Data supplied:
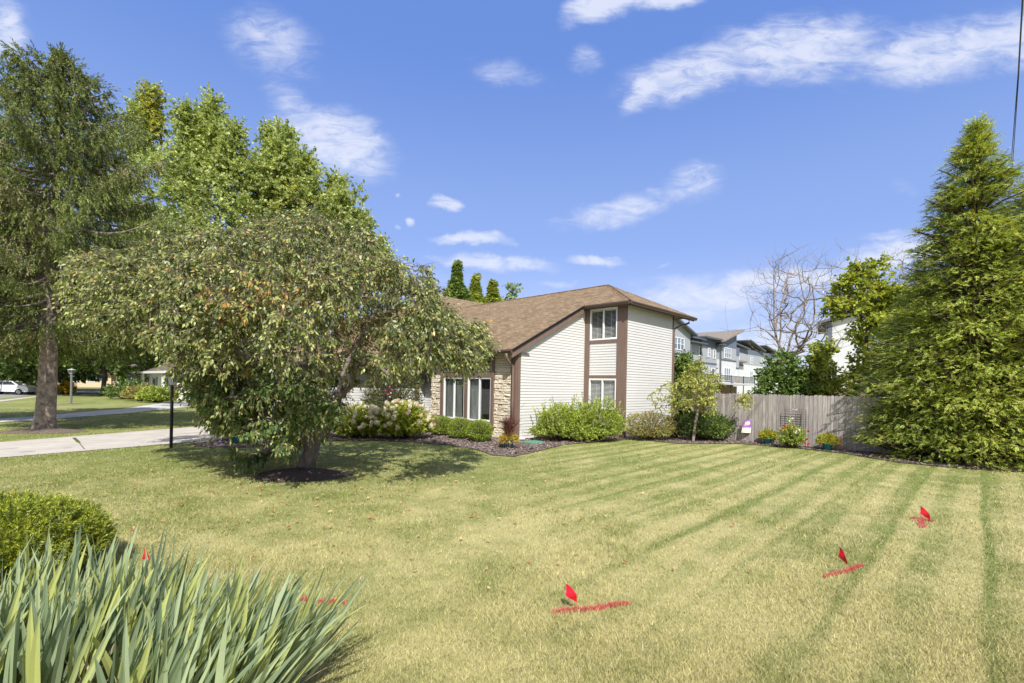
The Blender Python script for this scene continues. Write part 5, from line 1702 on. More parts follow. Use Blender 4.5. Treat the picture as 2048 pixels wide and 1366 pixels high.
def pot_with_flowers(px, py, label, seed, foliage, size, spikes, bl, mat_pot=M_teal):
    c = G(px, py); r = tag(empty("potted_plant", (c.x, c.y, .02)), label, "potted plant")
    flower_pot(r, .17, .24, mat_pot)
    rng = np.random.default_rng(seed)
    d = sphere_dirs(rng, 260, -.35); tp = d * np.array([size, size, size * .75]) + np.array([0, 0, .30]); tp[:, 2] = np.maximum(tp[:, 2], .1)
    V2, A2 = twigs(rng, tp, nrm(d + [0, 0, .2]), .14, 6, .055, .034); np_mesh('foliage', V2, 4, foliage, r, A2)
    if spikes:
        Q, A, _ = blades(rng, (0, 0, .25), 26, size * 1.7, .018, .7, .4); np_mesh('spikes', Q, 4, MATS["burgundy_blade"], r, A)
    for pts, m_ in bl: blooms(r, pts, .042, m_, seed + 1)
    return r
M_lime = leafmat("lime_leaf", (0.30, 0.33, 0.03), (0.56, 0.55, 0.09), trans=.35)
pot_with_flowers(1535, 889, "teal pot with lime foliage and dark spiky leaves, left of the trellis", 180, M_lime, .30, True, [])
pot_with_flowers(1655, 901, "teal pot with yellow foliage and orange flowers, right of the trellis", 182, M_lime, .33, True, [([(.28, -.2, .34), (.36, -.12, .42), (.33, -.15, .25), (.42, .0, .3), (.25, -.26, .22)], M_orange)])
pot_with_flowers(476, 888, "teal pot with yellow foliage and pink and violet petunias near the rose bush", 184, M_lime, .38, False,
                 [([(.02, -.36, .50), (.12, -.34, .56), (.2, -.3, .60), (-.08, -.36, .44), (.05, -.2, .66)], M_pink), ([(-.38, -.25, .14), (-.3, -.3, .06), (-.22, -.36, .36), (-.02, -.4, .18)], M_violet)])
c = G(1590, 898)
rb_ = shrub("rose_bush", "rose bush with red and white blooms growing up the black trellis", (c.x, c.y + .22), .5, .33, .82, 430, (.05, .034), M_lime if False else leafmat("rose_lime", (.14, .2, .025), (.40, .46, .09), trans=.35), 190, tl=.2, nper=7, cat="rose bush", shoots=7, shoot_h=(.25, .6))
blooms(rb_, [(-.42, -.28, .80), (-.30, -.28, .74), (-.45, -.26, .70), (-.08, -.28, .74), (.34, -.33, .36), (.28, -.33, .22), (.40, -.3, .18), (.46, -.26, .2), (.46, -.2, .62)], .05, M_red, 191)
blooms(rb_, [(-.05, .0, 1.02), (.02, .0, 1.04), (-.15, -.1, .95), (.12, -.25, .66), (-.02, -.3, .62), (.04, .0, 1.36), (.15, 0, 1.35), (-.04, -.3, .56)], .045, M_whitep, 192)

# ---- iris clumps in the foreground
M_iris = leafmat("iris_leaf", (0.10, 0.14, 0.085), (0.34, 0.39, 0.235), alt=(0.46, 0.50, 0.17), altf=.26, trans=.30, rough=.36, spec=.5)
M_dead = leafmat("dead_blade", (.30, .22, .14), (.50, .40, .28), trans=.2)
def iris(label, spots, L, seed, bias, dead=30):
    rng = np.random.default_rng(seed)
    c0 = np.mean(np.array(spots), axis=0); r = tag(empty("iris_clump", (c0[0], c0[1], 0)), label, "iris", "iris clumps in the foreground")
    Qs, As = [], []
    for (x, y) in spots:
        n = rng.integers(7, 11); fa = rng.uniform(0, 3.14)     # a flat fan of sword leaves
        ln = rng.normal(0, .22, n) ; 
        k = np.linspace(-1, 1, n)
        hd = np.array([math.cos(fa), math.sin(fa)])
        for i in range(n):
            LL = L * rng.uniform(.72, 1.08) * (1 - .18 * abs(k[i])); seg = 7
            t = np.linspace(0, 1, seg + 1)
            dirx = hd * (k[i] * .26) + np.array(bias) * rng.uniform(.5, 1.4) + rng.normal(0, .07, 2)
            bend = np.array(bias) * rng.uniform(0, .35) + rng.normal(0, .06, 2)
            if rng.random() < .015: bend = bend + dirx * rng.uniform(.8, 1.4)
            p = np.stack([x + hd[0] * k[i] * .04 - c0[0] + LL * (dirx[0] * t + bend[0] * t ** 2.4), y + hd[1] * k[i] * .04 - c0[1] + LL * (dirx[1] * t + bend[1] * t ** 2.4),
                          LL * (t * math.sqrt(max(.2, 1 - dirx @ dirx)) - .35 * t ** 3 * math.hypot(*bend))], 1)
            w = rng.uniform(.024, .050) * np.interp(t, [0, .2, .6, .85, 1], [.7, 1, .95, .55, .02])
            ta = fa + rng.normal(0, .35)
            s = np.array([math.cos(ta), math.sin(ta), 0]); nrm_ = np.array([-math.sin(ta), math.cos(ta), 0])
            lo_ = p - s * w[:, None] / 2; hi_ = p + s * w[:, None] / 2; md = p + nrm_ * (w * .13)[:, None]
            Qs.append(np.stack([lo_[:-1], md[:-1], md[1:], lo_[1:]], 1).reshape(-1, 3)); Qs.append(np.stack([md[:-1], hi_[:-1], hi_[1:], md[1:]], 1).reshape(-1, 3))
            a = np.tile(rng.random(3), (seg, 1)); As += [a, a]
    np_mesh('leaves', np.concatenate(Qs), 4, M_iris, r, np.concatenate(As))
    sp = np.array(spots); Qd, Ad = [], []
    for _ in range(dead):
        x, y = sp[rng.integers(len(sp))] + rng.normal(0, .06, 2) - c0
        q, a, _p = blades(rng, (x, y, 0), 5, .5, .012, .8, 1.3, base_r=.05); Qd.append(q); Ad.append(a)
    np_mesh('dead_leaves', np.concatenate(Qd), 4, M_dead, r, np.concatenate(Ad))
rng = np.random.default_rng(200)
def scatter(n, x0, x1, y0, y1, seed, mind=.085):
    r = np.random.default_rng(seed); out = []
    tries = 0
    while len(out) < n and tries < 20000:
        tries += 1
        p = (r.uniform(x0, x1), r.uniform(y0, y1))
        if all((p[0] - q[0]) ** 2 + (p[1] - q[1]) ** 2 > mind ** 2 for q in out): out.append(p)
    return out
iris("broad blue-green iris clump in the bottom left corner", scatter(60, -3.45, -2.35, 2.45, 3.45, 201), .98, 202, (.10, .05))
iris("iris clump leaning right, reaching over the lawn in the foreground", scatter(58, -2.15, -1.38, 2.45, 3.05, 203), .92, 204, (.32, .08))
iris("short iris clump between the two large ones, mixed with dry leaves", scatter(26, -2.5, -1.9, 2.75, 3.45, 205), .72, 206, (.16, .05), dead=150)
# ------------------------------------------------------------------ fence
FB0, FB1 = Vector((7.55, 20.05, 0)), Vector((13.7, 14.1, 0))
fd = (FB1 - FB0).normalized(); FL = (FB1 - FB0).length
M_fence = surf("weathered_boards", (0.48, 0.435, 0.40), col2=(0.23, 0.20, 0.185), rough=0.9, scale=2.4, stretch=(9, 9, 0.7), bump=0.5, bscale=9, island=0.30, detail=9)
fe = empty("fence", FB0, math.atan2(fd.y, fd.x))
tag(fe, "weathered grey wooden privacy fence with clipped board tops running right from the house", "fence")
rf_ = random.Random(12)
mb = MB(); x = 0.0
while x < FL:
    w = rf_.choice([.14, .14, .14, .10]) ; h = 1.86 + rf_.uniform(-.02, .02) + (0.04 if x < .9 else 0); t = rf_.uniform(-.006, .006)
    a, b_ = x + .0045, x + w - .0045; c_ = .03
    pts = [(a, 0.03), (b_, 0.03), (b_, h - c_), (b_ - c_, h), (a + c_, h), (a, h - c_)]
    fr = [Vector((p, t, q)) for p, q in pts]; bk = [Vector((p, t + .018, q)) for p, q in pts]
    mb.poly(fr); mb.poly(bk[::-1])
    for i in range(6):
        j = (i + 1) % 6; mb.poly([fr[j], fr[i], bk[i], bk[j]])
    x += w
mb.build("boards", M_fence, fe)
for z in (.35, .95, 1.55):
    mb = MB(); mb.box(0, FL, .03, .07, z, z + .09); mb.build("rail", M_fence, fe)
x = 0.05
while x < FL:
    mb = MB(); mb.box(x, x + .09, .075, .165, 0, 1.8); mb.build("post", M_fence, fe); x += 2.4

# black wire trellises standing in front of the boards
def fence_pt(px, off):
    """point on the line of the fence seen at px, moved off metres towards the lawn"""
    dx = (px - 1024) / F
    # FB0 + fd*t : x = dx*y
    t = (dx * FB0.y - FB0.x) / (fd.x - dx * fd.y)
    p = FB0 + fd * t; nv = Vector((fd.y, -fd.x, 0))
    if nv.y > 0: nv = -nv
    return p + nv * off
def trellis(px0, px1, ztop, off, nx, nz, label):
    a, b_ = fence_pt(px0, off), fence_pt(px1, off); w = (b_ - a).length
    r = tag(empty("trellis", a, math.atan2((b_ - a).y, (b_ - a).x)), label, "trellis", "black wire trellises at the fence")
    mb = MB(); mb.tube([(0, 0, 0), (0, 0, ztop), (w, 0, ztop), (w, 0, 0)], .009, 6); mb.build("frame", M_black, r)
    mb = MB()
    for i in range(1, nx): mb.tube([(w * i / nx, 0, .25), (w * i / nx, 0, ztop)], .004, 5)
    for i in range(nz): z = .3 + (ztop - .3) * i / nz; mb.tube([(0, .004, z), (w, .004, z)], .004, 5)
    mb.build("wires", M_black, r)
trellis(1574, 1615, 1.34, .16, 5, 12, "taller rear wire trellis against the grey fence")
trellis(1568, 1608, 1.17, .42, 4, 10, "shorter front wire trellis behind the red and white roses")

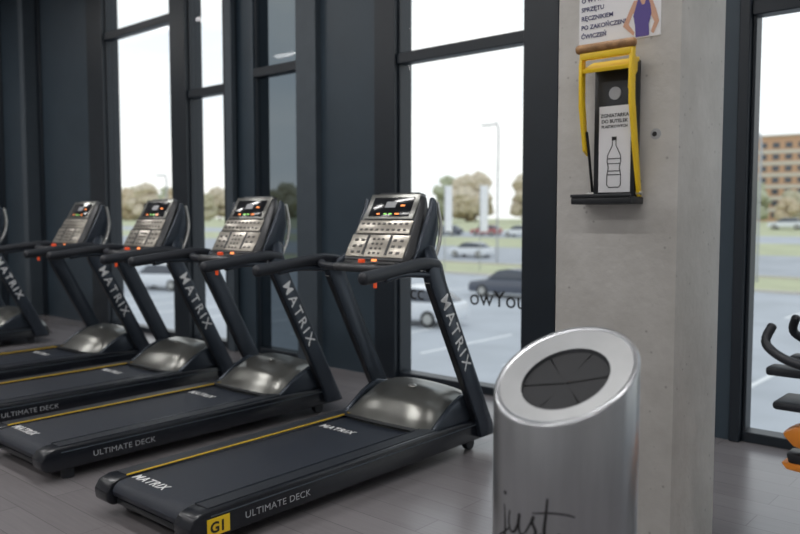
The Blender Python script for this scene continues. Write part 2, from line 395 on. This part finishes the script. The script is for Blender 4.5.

Problem statement: Gather all lines from the listing above in which "part" occurs.

The reply:
The Blender Python script for this scene continues. Write part 5, from line 1702 on. More parts follow. Use Blender 4.5. Treat the picture as 2048 pixels wide and 1366 pixels high.
The Blender Python script for this scene continues. Write part 2, from line 395 on. This part finishes the script. The script is for Blender 4.5.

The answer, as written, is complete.